L’équipe c’est les pompiers de Châteauguay et des villes voisines arrivés en renfort, les policiers, les ambulanciers, la répartition, la Croix-Rouge, les bénévoles de l’Unité communautaire de mesures d’urgences et les dirigeants de la municipalité, ont considéré les combattants du feu interviewés.

La présence de dix pompiers en devoir à la caserne de Châteauguay en tout temps conformément au schéma de couverture de risques en sécurité incendie prescrit par le gouvernement a fait la différence, selon Paul Durand. «Châteauguay est l’une des seules villes de la région qui fait le schéma de risque. On a prouvé que ça valait la peine», a-t-il affirmé. «Une chance qu’on a ici : c’est structuré. Chacun a une tâche. On a l’avantage d’être prêts», a considéré Benoit Matte.

Quelques faits saillants

Chercher le feu

Alarme incendie en fonction à 21h45 au 129 et 131, boulevard Maple. Les dix premiers pompiers arrivent sur les lieux. Opérateur de l’autopompe, Benoit Matte entre dans sa bulle dès que le frein à main du véhicule est tiré. Ses collègues ont disparu. Ils commencent l’évacuation, la recherche du feu. M. Matte leur fournit l’eau nécessaire au combat.

Une épaisse fumée encombre le sous-sol du plafond au plancher. «Dans le département des sécheuses, il n’y a rien. Le pompier Auger touche la porte des lockers. La porte est brûlante», raconte le lieutenant Luc Bissonnette. C’est là que le combat commence.

Visibilité nulle     

L’immeuble n’a pas de gicleurs mais un cabinet d’incendie où les pompiers peuvent raccorder des boyaux et obtenir de l’eau. «Notre job, c’était de trouver le cabinet dans la fumée pour pouvoir contrôler l’incendie le plus rapidement possible. C’était difficile parce qu’on ne voyait pas plus loin qu’à un pied, six pouces», indique le pompier Mathieu Lambert.

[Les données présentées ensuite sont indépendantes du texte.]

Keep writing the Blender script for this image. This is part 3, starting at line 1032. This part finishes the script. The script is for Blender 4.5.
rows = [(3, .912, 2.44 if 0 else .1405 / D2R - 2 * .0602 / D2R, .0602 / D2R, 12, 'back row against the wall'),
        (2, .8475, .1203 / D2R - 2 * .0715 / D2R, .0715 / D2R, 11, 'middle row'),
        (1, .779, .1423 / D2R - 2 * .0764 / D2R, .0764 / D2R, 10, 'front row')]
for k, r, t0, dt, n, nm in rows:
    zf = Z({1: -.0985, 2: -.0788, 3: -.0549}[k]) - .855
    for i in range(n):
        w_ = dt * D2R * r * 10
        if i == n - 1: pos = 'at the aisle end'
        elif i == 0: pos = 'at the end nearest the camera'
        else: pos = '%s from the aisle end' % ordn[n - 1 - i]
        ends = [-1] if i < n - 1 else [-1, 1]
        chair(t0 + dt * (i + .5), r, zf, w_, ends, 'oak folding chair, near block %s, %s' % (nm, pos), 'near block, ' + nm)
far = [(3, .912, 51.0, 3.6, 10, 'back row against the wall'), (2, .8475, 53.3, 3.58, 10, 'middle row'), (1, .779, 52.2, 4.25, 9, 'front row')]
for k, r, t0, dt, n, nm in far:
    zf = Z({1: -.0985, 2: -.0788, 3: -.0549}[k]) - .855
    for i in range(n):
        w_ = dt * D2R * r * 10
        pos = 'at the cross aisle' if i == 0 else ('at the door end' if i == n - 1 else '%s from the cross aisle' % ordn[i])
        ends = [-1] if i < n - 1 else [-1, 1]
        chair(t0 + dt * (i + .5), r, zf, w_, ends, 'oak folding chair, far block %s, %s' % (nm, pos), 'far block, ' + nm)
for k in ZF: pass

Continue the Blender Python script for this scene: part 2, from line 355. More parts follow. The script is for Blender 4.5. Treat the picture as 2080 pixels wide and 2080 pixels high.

La chaleur était infernale. «La visibilité était vraiment nulle», renchérit son collègue Martin Auger.

Chaleur épouvantable

Le feu faisait rage dans un lieu confiné. «Quand on faisait un jet d’eau, ça faisait comme une tire de cheminée. On était directement dans la sortie de la chaleur et de la fumée. Ça venait nous attaquer directement. Il fallait se baisser au sol», raconte M. Auger. «La chaleur était terrible. Un moment donné, j’ai mis un genou parterre et j’ai senti l’eau bouillante», dit M. Lambert.

Périlleux sauvetages       

L’évacuation des locataires pour la plupart âgés n’a pas été une sinécure. Plusieurs ne voulaient pas sortir, même ceux dans les appartements à proximité du foyer d’incendie. Et bon nombre se déplaçaient difficilement avec une canne ou une marchette. Comme les couloirs étaient enfumés, les gens ont dû sortir par les balcons par la grande échelle. Tout un défi. «Les gens avaient peur. Ils devaient enjamber le balcon. C’est comme si on leur demandait de sauter en bungee», ont dit les pompiers.

Entre autres, l’un d’eux, de l’équipe du capitaine Stéphane Denis, a descendu dans ses bras dans la grande échelle une dame de 80 ans évanouie. Ce, à partir du quatrième étage.

Deux chats réanimés

En plus des locataires, les pompiers ont sauvé deux chats. «On les a réanimés en leur donnant de l’oxygène. On sait que pour certaines personnes les animaux de compagnie peuvent être tout ce qu’elles ont dans la vie», a souligné Benoit Matte.